Il governo, rassicura, “farà di tutto per mantenere i suoi impegni e concentrerà le risorse sulle cose importanti”. Fissa quindi gli obiettivi: “crescita e politica seria di bilancio”. E il Patto di stabilità non sembra impensierirla. Lo definisce “sostenibile sulla carta” e “sicuramente migliore delle regole precedenti”. Meloni difende il Patto negoziato dal suo governo e torna sui rapporti con i vertici Ue. Definisce Ursula von der Leyen “pragmatica”, ma attacca le “scelte ideologiche” di una Commissione “che ha sbagliato molto” : dalla direttiva sulle case all’immigrazione.
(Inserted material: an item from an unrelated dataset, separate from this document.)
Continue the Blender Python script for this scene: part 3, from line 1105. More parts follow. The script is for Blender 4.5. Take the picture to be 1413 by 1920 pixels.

E parlando di migranti, risponde alle recenti critiche di “una sinistra nervosa”.

Il protocollo Italia-Albania, annuncia, “sarà operativo tra non molto”. Poi la stoccata agli esponenti del Pd, “che prima ci attaccavano perché stavamo costruendo una Guantanamo e ora si lamentano dei ritardi
nella costruzione”. Per la presidente, insomma, il progetto “funzionerà e farà da apripista per le politiche migratorie in Ue”. La linea resta chiara: “l’opera più umanitaria che possiamo fare è distruggere le reti dei trafficanti”.